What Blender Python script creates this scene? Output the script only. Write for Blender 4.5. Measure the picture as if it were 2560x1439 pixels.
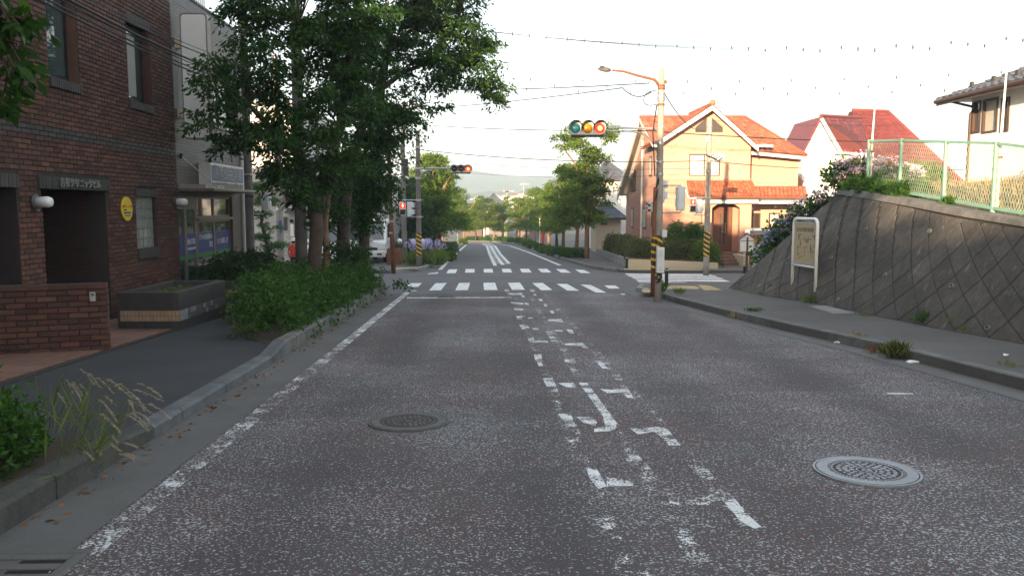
import bpy, bmesh, math, random
import numpy as np
from mathutils import Vector, Matrix, noise
for _o in list(bpy.data.objects): bpy.data.objects.remove(_o)
R = math.radians
SC = bpy.context.scene
C = SC.collection
# ------------------------------------------------------------------ camera, sky, sun, exposure
SLOPE, EYE, FPX = .0283, 1.7, 2050.0
PITCH = math.atan(207.5/FPX)
cd = bpy.data.cameras.new('camera'); cam = bpy.data.objects.new('camera', cd); C.objects.link(cam)
cd.sensor_width = 36; cd.lens = 36*FPX/2560; cd.clip_start = .05; cd.clip_end = 9000
cam.location = (0, 0, EYE); cam.rotation_euler = (R(90)-PITCH, 0, 0)
SC.camera = cam
SUN_EL, SUN_AZ = 8.0, 19.0          # sun low behind the camera, to its left (azimuth of travel from +Y toward +X)
W = bpy.data.worlds.new('World'); SC.world = W; W.use_nodes = True
wn = W.node_tree; bg = wn.nodes['Background']
sky = wn.nodes.new('ShaderNodeTexSky'); sky.sky_type = 'NISHITA'; sky.sun_disc = False
sky.sun_elevation = R(SUN_EL); sky.sun_rotation = R(180+SUN_AZ)
sky.air_density = 1.0; sky.dust_density = 2.0; sky.ozone_density = 1.0; sky.altitude = 50
veil = wn.nodes.new('ShaderNodeMix'); veil.data_type = 'RGBA'; veil.inputs[0].default_value = .6      # thin white evening overcast veiling the blue
wn.links.new(sky.outputs[0], veil.inputs[6]); veil.inputs[7].default_value = (2.05,2.1,2.2,1)
wn.links.new(veil.outputs[2], bg.inputs[0]); bg.inputs[1].default_value = .15
sl = bpy.data.lights.new('sun', 'SUN'); sl.energy = 4.7; sl.angle = R(.6); sl.color = (1, .72, .44)
sun = bpy.data.objects.new('sun', sl); C.objects.link(sun)
sd = Vector((math.sin(R(SUN_AZ))*math.cos(R(SUN_EL)), math.cos(R(SUN_AZ))*math.cos(R(SUN_EL)), -math.sin(R(SUN_EL))))
sun.rotation_euler = sd.to_track_quat('-Z', 'Y').to_euler(); sun.location = (-40, -60, 40)
vs = SC.view_settings; vs.view_transform = 'Standard'; vs.look = 'None'; vs.gamma = 1; vs.use_curve_mapping = False
vs.exposure = 2.0
SC.render.engine = 'CYCLES'
cy = SC.cycles; cy.max_bounces = 6; cy.diffuse_bounces = 3; cy.glossy_bounces = 3; cy.transmission_bounces = 6
cy.transparent_max_bounces = 8; cy.volume_bounces = 1; cy.use_denoising = True
try: cy.denoiser = 'OPENIMAGEDENOISE'
except Exception: pass
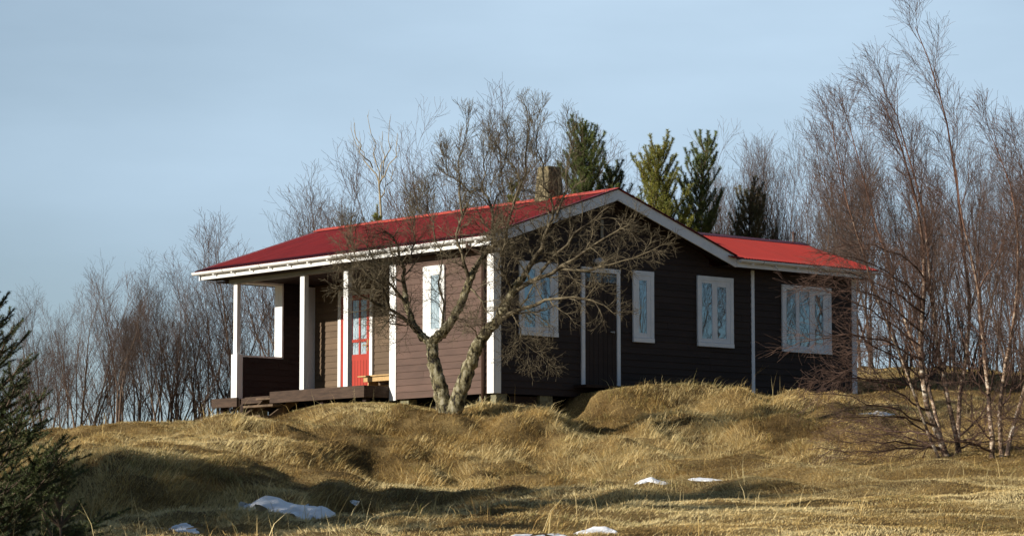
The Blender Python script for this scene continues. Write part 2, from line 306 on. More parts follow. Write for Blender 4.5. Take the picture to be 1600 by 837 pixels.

#####

Problem details » Leaving all pictures aside, quote each record exactly.

Response to this exercise »
What Blender Python script creates this scene? Output the script only. Write for Blender 4.5. Measure the picture as if it were 2560x1439 pixels.
import bpy, bmesh, math, random
import numpy as np
from mathutils import Vector, Matrix, noise
for _o in list(bpy.data.objects): bpy.data.objects.remove(_o)
R = math.radians
SC = bpy.context.scene
C = SC.collection
# ------------------------------------------------------------------ camera, sky, sun, exposure
SLOPE, EYE, FPX = .0283, 1.7, 2050.0
PITCH = math.atan(207.5/FPX)
cd = bpy.data.cameras.new('camera'); cam = bpy.data.objects.new('camera', cd); C.objects.link(cam)
cd.sensor_width = 36; cd.lens = 36*FPX/2560; cd.clip_start = .05; cd.clip_end = 9000
cam.location = (0, 0, EYE); cam.rotation_euler = (R(90)-PITCH, 0, 0)
SC.camera = cam
SUN_EL, SUN_AZ = 8.0, 19.0          # sun low behind the camera, to its left (azimuth of travel from +Y toward +X)
W = bpy.data.worlds.new('World'); SC.world = W; W.use_nodes = True
wn = W.node_tree; bg = wn.nodes['Background']
sky = wn.nodes.new('ShaderNodeTexSky'); sky.sky_type = 'NISHITA'; sky.sun_disc = False
sky.sun_elevation = R(SUN_EL); sky.sun_rotation = R(180+SUN_AZ)
sky.air_density = 1.0; sky.dust_density = 2.0; sky.ozone_density = 1.0; sky.altitude = 50
veil = wn.nodes.new('ShaderNodeMix'); veil.data_type = 'RGBA'; veil.inputs[0].default_value = .6      # thin white evening overcast veiling the blue
wn.links.new(sky.outputs[0], veil.inputs[6]); veil.inputs[7].default_value = (2.05,2.1,2.2,1)
wn.links.new(veil.outputs[2], bg.inputs[0]); bg.inputs[1].default_value = .15
sl = bpy.data.lights.new('sun', 'SUN'); sl.energy = 4.7; sl.angle = R(.6); sl.color = (1, .72, .44)
sun = bpy.data.objects.new('sun', sl); C.objects.link(sun)
sd = Vector((math.sin(R(SUN_AZ))*math.cos(R(SUN_EL)), math.cos(R(SUN_AZ))*math.cos(R(SUN_EL)), -math.sin(R(SUN_EL))))
sun.rotation_euler = sd.to_track_quat('-Z', 'Y').to_euler(); sun.location = (-40, -60, 40)
vs = SC.view_settings; vs.view_transform = 'Standard'; vs.look = 'None'; vs.gamma = 1; vs.use_curve_mapping = False
vs.exposure = 2.0
SC.render.engine = 'CYCLES'
cy = SC.cycles; cy.max_bounces = 6; cy.diffuse_bounces = 3; cy.glossy_bounces = 3; cy.transmission_bounces = 6
cy.transparent_max_bounces = 8; cy.volume_bounces = 1; cy.use_denoising = True
try: cy.denoiser = 'OPENIMAGEDENOISE'
except Exception: pass
The Blender Python script for this scene continues. Write part 2, from line 306 on. More parts follow. Write for Blender 4.5. Take the picture to be 1600 by 837 pixels.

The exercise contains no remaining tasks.